KEY POINTS:
National is still outwardly confident its election-year tax-cut package will impress voters, despite the fact that it has adopted another Labour policy - this time Working For Families - and further restricted the amount of money it has to spend.
National leader John Key yesterday pledged his party would keep the Working For Families tax credit scheme intact if it wins power.
He said the commitment extended to keeping inflation-adjusted increases to Working For Families payments and included the October 1 rises that were announced in May's Budget.
It is quite a turnaround for Mr Key, who has previously labelled the tax credit scheme "a giant welfare package" and criticised the idea of families who earn more than $100,000 a year getting extra government payments.
Prime Minister Helen Clark said today the policy change was "simply incredible".
"Mr Key denounced this policy, he's called it middle class welfare, he's called it making all New Zealand families beneficiaries, he's called it a waste of money and he's said he wouldn't keep it," she said today on TV One's Breakfast programme.
"It comes back to the point - we do not know what this man stands for, if anything, except desperation to win an election. I don't think he can be taken seriously."
National's position on Working For Families had been to commit to the initial stage of it but to try to substitute with tax cuts the second stage Labour announced in the 2005 election campaign.
As recently as last year, Mr Key said he was confident that could be done without making anyone who received Working For Families worse off.
However, it is likely that it would have been extremely difficult for National to design an affordable tax-cut programme that ensured nobody was worse off.
Now questions are being asked about how National will be able to afford bigger tax cuts than the ones Labour delivered in May's Budget as well as everything else, as the Government's books tighten.
"I think this is getting a bit ridiculous," Prime Minister Helen Clark told the Herald yesterday.
"Where does money for much bigger tax cuts come from? Either you've got to borrow for the tax cuts - which we've always said is crazy - or you are heavily pruning existing Labour Government spending."
Mr Key said he was confident that National's tax-cut programme would be well received and "is going to meet our objectives".
"But we're taking a cautious view on the basis that we think it's highly likely that when the Government books are opened six weeks before the election, they'll show a deteriorating financial position.
"We're taking that into consideration, the weakness we can see in the economy."
Mr Key said that when people see National's tax-cut programme, which has now been designed and will be released in the first week of the election campaign, they will see that "we've made some clear choices".
Working For Families is the latest in a series of reversals by National, which continues to lead Labour by a big margin in the polls just three months away from the election campaign.
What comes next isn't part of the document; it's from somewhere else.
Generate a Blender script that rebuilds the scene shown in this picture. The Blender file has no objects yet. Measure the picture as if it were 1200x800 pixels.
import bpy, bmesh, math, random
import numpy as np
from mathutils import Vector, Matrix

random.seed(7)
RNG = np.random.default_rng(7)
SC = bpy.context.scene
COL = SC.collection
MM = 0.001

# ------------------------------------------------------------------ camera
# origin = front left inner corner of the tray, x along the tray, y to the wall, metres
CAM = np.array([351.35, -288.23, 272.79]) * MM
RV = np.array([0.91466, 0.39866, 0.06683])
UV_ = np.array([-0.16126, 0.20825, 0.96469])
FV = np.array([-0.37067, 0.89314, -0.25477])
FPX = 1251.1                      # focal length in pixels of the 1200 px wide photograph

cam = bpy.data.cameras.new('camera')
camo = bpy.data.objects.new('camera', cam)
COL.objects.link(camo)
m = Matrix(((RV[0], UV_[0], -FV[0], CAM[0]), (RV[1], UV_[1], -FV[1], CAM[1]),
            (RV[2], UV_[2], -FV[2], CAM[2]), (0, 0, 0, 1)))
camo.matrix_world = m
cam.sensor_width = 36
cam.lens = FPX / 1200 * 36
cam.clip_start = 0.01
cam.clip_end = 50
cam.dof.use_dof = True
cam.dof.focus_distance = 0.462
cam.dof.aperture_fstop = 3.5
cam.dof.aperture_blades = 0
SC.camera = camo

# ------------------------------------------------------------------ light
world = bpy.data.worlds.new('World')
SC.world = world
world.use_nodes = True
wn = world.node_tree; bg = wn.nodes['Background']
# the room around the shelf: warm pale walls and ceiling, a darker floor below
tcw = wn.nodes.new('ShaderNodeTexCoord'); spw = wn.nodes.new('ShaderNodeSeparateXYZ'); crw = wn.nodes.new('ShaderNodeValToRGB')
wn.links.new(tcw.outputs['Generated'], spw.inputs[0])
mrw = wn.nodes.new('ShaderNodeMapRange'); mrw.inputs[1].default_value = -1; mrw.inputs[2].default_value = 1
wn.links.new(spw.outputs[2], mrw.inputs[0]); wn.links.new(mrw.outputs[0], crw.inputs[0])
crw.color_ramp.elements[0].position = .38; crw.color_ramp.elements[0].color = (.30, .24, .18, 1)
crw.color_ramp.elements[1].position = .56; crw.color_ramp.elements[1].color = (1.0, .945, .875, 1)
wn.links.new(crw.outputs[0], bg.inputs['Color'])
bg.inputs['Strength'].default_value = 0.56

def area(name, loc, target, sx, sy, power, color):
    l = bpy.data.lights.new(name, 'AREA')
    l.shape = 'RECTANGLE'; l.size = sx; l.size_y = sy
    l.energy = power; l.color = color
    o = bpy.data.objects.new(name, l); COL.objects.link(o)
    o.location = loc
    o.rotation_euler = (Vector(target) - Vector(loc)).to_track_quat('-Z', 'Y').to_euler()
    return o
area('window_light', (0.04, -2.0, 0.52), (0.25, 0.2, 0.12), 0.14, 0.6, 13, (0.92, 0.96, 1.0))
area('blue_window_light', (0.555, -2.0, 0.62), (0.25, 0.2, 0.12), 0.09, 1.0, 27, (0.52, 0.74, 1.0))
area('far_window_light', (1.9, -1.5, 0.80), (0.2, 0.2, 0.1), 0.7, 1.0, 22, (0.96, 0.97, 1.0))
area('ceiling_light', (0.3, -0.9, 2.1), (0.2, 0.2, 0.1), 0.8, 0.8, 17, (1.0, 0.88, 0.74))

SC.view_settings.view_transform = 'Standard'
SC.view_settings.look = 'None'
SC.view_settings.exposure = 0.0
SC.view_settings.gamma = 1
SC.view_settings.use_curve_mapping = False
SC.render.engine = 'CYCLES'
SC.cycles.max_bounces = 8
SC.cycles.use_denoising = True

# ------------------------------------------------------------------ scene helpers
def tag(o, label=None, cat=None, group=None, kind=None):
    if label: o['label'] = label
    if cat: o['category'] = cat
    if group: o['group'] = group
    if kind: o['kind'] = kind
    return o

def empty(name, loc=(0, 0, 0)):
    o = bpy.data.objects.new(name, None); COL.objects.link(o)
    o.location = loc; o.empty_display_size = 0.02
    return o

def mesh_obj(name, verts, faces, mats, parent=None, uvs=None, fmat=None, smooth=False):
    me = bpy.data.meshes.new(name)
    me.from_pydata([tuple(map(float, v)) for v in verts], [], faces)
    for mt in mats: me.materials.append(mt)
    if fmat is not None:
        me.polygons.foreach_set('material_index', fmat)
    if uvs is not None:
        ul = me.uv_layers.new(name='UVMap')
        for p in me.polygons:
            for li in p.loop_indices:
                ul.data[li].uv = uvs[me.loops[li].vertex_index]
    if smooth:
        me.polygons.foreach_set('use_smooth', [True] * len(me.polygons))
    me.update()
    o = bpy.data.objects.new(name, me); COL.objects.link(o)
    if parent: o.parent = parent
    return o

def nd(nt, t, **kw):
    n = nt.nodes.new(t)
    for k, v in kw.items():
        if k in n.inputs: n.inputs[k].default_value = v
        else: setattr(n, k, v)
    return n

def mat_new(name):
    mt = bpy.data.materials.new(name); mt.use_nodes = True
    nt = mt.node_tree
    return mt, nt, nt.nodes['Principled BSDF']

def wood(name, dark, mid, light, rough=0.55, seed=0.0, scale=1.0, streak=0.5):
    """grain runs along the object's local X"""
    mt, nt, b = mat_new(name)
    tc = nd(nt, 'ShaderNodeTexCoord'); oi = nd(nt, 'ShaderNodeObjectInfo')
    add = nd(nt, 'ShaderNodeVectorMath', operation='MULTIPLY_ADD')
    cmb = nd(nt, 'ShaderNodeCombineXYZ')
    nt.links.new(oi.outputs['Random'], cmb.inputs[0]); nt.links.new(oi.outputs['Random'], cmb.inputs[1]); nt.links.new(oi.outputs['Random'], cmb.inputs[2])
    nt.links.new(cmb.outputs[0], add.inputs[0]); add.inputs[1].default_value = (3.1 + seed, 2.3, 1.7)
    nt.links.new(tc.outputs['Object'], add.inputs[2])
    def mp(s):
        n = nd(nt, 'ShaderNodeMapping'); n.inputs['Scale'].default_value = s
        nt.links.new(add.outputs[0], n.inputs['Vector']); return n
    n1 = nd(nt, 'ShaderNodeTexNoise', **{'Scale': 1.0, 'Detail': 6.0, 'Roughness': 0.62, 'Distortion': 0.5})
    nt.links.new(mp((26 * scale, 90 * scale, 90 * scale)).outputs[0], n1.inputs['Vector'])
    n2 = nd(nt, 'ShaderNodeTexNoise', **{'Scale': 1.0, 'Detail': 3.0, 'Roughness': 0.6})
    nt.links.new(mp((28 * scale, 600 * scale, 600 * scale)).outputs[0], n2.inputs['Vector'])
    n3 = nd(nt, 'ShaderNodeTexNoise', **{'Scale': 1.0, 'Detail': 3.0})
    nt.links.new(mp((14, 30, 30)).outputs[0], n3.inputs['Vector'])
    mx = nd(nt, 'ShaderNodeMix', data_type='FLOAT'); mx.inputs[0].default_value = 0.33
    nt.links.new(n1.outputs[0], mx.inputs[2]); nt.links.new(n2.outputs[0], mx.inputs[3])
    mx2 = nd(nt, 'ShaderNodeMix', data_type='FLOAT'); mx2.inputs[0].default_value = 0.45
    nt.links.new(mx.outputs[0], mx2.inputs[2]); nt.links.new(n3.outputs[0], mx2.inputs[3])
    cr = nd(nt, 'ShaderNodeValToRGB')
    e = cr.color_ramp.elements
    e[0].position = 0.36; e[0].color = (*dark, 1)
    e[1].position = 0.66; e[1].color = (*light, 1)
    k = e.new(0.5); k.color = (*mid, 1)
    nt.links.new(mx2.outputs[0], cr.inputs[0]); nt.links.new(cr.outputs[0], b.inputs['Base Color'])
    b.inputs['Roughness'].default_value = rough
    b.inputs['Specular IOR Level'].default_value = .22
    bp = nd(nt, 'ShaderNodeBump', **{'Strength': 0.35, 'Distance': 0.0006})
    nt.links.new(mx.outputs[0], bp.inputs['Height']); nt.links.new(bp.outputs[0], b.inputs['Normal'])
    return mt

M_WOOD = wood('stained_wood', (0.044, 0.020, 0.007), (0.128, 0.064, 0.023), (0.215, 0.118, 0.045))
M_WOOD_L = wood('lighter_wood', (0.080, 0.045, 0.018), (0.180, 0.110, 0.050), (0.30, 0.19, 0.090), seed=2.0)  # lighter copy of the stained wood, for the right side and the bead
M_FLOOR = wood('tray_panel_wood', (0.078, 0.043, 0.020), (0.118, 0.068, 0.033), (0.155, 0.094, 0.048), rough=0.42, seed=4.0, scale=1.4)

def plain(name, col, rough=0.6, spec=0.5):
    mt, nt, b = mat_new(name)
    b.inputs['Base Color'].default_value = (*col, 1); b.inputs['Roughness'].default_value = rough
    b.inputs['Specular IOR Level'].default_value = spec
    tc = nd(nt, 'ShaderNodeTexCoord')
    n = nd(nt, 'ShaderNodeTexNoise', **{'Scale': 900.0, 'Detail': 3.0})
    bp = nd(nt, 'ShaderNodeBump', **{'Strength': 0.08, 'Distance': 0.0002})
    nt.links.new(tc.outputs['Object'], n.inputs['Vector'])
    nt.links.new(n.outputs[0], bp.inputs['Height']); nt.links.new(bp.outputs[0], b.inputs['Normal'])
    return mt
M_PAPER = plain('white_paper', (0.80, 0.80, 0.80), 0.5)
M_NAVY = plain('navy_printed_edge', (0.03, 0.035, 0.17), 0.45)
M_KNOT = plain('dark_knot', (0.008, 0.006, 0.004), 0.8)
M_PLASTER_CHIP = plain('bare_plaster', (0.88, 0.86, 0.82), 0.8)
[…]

National has now moved to adopt - or neutralise - interest-free student loans, the nuclear-free stance, ownership of Kiwibank and other state-owned enterprises, the New Zealand Superannuation Fund and Working For Families.
During a recent trip on the road with Mr Key to Hawkes Bay, the Herald observed members of the public telling the National leader they could not afford to lose their Working For Families payments as the cost of living rose.
It is likely that this public opinion played a huge part in the party leader's turnaround, and he indicated as much yesterday.
"Despite concerns we hold about the system, I consider that offering people certainty is much more important in these tough economic times," he said.
Finance Minister Michael Cullen is set to try to make political capital out of the u-turn in Parliament this week.
A statement he issued yesterday suggested the line of attack would include the question of how National will pay for all its promises.
"John Key's numbers are simply not adding up," Dr Cullen said.
Act leader Rodney Hide said National's move emphasised there was nothing between the two big parties.
"It's consistent with their strategy," he said. "They agree now with everything Labour has done, and the only thing they disagree on is who should be Prime Minister."